>>>>>

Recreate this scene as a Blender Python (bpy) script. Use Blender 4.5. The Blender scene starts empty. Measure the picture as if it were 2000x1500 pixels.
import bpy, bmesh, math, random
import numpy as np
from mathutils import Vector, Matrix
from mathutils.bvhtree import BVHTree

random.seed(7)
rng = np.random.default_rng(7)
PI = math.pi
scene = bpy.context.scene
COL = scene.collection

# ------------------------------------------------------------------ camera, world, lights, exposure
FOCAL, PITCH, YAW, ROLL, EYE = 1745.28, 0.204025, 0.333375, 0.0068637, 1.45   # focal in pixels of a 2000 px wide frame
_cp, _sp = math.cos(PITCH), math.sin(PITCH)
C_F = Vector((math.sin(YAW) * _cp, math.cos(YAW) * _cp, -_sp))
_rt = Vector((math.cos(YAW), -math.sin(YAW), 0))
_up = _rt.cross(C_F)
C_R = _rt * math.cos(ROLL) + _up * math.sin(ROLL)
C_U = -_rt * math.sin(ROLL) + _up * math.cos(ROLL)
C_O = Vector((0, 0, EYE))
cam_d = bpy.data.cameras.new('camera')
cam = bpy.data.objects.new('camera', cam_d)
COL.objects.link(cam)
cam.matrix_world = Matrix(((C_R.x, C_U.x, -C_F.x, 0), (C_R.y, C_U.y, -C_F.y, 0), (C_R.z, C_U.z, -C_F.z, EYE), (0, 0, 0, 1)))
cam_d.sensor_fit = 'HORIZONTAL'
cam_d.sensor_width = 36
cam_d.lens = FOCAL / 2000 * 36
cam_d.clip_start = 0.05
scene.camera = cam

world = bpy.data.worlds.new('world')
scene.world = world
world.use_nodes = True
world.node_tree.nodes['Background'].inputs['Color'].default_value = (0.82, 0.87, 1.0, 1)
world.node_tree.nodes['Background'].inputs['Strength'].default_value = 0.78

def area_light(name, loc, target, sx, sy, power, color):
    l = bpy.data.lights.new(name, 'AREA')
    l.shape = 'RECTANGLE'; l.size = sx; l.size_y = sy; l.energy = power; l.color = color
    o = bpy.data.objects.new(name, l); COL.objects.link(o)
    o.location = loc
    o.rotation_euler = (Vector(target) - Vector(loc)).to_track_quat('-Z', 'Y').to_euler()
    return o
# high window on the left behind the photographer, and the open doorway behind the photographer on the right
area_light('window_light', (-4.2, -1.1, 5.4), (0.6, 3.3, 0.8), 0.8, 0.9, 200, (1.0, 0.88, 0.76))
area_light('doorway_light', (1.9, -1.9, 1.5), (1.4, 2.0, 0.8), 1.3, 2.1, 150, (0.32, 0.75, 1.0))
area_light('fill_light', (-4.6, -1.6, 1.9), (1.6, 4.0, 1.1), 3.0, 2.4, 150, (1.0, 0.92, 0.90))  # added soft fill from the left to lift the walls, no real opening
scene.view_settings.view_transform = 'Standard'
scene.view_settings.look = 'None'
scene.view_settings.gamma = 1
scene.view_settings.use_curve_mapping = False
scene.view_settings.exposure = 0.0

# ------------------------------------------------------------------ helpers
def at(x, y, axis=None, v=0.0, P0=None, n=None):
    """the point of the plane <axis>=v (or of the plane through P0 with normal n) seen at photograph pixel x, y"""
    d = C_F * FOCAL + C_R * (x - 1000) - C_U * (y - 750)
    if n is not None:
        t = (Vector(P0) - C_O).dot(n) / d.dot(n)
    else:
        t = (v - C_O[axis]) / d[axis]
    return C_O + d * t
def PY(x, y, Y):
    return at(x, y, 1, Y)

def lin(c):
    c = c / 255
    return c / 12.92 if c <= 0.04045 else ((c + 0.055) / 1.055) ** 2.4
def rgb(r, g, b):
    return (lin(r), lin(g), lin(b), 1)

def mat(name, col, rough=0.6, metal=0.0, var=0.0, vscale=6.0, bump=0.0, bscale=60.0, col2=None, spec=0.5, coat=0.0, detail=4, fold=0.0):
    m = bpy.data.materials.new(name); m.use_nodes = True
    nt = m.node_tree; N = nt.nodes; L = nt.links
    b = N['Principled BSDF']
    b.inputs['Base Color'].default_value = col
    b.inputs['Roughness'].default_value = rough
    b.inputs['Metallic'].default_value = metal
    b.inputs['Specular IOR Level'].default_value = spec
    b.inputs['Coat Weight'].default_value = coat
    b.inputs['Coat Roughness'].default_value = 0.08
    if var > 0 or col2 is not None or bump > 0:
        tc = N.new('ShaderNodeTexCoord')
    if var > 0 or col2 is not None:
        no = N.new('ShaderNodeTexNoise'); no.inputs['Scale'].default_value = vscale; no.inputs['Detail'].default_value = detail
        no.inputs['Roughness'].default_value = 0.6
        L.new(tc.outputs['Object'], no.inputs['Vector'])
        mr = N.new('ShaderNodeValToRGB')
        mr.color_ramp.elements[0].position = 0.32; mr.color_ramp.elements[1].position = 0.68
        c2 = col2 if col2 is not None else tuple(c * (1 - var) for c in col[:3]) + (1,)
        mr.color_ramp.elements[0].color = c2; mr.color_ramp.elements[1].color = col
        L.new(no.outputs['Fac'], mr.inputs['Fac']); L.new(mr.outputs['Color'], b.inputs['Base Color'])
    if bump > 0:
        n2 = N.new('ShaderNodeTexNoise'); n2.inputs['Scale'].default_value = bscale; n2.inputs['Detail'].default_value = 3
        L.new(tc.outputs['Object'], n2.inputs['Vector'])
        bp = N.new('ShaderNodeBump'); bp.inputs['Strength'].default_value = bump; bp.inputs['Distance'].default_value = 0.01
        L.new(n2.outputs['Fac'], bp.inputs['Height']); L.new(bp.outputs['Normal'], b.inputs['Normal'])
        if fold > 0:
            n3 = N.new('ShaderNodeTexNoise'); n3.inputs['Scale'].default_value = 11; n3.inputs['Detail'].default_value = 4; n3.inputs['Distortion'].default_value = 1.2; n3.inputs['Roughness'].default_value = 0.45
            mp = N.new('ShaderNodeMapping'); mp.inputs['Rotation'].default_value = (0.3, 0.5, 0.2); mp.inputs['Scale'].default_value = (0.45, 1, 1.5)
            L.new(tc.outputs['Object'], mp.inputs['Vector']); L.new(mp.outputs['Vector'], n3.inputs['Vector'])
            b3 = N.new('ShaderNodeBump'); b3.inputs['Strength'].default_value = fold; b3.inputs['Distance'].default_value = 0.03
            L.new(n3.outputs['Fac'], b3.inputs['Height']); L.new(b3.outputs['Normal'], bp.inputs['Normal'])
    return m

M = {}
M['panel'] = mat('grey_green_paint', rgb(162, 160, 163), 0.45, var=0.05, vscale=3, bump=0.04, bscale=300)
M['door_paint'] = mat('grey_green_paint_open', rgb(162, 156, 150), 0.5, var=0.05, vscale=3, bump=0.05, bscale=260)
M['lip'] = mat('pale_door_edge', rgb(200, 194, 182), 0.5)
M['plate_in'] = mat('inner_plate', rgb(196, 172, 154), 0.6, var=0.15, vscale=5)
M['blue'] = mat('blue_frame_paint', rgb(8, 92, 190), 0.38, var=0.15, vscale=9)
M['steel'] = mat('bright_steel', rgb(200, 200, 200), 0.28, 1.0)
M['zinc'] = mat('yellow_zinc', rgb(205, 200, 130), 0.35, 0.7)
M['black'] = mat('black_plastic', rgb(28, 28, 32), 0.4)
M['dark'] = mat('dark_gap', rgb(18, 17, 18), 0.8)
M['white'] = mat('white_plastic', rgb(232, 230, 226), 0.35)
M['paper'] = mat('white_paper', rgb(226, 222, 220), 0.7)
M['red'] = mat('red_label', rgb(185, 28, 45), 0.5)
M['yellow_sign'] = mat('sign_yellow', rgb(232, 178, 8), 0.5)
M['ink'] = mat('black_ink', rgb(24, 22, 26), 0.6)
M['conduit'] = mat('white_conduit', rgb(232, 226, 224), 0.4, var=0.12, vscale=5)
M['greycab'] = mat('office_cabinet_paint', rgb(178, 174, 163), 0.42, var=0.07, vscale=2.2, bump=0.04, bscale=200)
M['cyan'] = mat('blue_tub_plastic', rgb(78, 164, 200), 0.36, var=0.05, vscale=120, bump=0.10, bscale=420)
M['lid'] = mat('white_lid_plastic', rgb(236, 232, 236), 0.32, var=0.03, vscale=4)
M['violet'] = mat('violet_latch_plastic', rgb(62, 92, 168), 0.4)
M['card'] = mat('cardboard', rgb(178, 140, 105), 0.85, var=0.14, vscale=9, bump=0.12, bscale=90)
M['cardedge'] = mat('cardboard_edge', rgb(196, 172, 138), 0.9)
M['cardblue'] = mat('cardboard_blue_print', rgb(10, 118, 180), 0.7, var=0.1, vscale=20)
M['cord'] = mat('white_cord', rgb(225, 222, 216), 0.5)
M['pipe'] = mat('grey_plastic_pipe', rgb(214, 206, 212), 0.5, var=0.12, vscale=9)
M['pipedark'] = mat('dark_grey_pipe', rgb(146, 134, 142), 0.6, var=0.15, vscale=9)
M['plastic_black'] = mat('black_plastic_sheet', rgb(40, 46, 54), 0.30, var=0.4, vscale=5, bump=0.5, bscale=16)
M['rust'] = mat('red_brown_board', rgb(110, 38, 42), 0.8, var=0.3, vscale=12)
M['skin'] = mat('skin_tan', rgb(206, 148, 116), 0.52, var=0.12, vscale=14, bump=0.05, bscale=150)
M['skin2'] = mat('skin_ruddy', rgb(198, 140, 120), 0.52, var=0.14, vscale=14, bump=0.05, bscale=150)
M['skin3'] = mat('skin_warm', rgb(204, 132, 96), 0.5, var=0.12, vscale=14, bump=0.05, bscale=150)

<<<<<
>>>>>

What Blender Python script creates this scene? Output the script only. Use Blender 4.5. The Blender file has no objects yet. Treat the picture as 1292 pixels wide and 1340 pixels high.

<<<<<
>>>>>

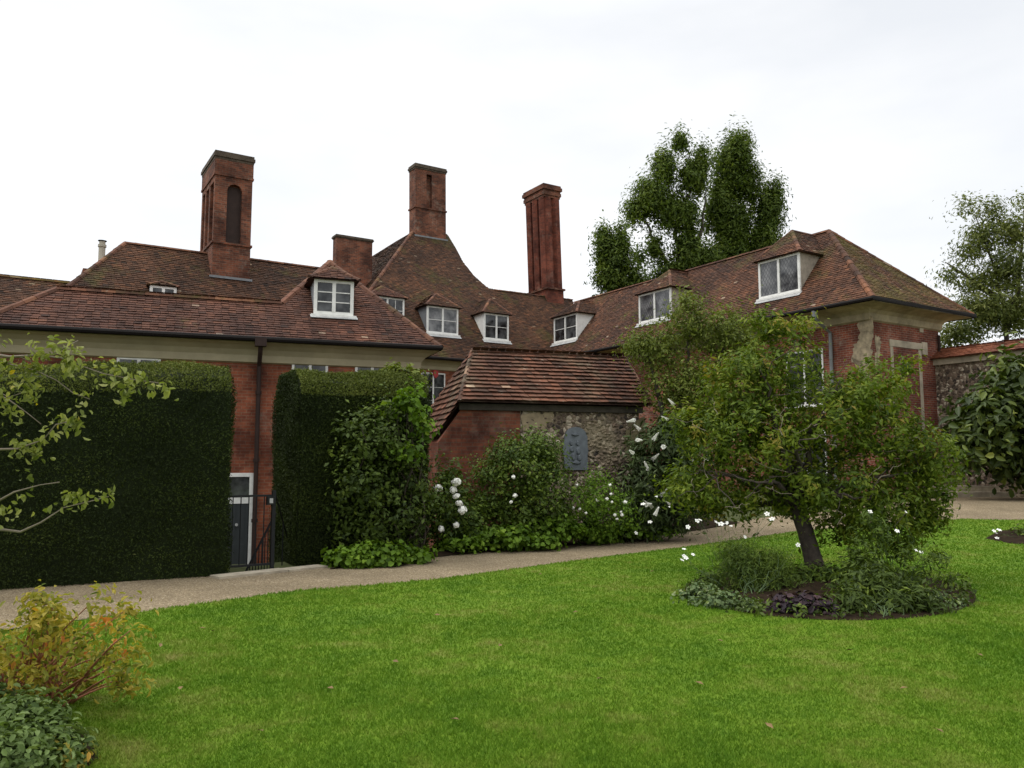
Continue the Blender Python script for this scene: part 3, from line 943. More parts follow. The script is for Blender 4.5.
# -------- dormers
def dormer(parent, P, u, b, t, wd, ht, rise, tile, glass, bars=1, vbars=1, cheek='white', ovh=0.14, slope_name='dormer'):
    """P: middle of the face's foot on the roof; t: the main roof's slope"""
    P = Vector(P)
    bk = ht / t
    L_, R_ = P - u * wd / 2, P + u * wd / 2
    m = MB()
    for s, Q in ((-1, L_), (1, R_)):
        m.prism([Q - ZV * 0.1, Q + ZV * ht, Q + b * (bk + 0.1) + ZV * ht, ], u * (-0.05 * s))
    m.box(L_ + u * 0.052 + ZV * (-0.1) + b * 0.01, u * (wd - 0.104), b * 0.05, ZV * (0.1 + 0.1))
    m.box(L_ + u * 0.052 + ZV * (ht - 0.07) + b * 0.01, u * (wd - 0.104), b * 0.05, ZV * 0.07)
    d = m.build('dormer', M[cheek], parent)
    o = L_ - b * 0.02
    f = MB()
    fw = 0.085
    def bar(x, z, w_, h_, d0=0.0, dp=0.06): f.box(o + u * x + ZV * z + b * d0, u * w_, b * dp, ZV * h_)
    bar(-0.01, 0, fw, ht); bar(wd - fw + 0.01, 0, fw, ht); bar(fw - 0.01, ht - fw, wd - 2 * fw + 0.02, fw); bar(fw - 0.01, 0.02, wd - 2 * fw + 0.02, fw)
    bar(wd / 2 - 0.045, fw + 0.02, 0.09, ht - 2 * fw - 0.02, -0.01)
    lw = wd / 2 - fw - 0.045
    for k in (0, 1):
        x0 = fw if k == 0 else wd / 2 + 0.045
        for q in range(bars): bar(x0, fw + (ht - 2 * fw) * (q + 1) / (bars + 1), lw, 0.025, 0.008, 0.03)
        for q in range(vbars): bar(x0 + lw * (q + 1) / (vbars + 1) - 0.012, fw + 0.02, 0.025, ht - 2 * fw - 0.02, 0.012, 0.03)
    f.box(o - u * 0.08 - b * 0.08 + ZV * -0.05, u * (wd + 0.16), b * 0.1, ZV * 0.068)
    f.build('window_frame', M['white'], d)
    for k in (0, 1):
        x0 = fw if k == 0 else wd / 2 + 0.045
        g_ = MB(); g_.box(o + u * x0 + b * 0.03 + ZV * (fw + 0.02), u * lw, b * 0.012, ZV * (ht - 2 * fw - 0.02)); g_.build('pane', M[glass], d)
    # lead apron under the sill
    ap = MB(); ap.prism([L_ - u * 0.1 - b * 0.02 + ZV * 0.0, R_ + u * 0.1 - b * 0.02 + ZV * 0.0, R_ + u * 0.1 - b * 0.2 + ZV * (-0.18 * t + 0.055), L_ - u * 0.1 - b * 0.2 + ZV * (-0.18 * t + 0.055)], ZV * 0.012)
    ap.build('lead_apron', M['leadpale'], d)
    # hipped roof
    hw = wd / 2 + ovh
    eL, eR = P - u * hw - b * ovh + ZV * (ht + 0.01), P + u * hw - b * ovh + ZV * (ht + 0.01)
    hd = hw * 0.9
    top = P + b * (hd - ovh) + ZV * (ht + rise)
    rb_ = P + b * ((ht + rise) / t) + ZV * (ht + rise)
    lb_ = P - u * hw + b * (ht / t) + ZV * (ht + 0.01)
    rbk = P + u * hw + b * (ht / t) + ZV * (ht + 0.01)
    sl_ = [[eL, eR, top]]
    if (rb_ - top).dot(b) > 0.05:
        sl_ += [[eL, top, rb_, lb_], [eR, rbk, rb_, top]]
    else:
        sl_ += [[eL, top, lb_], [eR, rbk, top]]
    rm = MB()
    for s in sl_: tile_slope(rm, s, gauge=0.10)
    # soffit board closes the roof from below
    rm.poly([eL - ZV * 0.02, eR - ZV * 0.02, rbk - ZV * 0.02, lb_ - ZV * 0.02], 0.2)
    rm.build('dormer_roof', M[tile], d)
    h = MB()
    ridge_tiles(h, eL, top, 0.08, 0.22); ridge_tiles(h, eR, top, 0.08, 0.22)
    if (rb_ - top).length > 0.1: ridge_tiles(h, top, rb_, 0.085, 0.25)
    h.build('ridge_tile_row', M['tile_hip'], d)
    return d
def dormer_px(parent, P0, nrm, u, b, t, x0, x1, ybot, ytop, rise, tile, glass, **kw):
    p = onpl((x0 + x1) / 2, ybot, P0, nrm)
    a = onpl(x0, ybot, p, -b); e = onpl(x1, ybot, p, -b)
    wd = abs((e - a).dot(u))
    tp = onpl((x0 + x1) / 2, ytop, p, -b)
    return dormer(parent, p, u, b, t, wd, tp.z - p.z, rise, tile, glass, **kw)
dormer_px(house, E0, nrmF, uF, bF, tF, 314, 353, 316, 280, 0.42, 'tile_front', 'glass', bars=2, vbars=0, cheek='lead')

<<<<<

**Written task**
Identify which lines contain the word "script" and copy each one.

**The result**
Recreate this scene as a Blender Python (bpy) script. Use Blender 4.5. The Blender scene starts empty. Measure the picture as if it were 2000x1500 pixels.
What Blender Python script creates this scene? Output the script only. Use Blender 4.5. The Blender file has no objects yet. Treat the picture as 1292 pixels wide and 1340 pixels high.
Continue the Blender Python script for this scene: part 3, from line 943. More parts follow. The script is for Blender 4.5.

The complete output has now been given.